Big news at the U.S. Supreme Court this week. Justice Stephen Breyer, appointed to the high court by Bill Clinton in 1994, announced his retirement on Thursday. Justice Breyer votes reliably with the panel’s liberal wing, and President Joe Biden will nominate someone with a similar ideological viewpoint.
Justice Breyer’s decision highlights the dread coursing through Democrats regarding the November midterms.
The possibility that the party will lose its congressional majorities — making it impossible for a far-left justice to win Senate confirmation — likely played a role in Justice Breyer’s retirement.
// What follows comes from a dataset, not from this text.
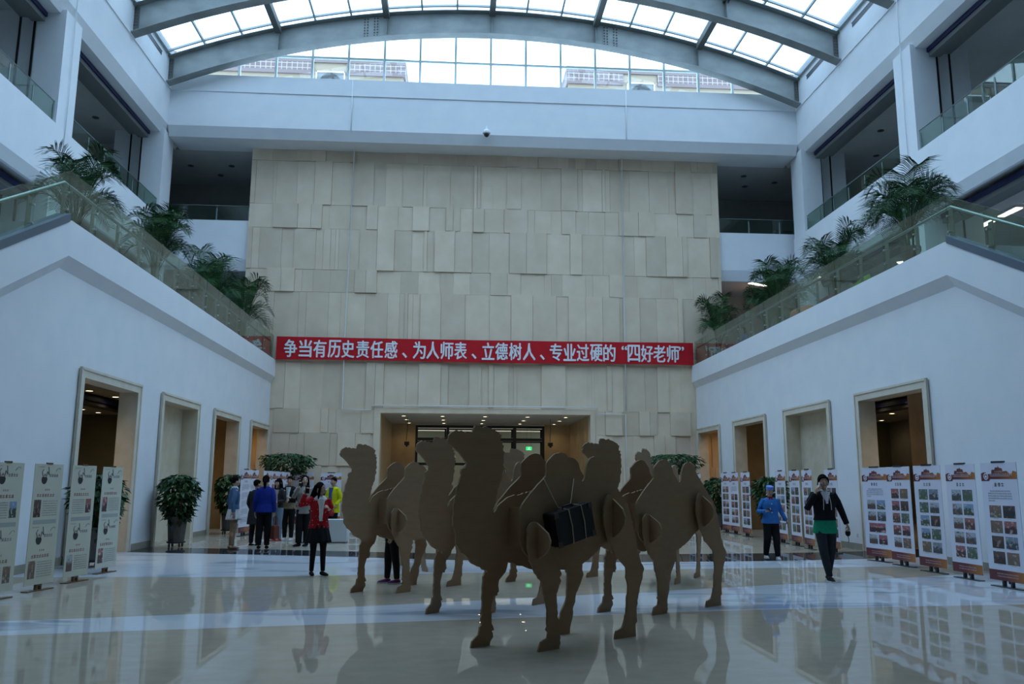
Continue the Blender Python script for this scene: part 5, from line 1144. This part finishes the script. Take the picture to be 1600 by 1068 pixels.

Progressive activists have been nagging him to step down for months.
Meanwhile, the court this week agreed to hear a handful of additional cases, one of which provides the justices with an opportunity to stuff the administrative state back behind its constitutional boundaries.
The case highlights the extent to which many federal bureaucracies recognize virtually no limits on their authority and marks the second time the Idaho plaintiffs have been forced to the Supreme Court.
For almost 20 years, Michael and Chantell Sackett have been in a Kafkaesque struggle with the EPA over their plan to build a home on their Idaho property. The land still stands vacant.
When the couple obtained local permits to begin work in 2007, the EPA — using a liberal interpretation of the Clean Water Act — intervened in and argued that the project required federal permission because it threatened a “wetland,” even though the land contains no water. The agency threatened fines of $37,500 per day.
Government attorneys also argued that the Sacketts had no right to seek relief in federal court until the agency officially enforced its order — although the daily fines would keep accumulating.
In 2012, a unanimous Supreme Court — liberals, centrists and conservatives alike — put an end to that nonsense and held that the couple had a constitutional right to contest the EPA’s action immediately.
Yet the EPA continued to claim regulatory authority over the property, using an expansive interpretation of a 2006 high court ruling that sought to temper the agency’s effort to define “navigable waters” of the United States as any puddle or drainage ditch. In their latest trip to the high court, the Sacketts are asking the justices to clarify that 16-year-old decision.
“Our case is a prime example of how the government handles challenges to its edicts: it has the time and a bottomless bag of taxpayer dollars at its disposal to outlast property owners in court,” the Sacketts said in a statement. “Not this time.” Good for them. Property rights are the foundation for a free society. The Supreme Court can strike a blow for this vital concept by holding the EPA responsible for an obvious overreach.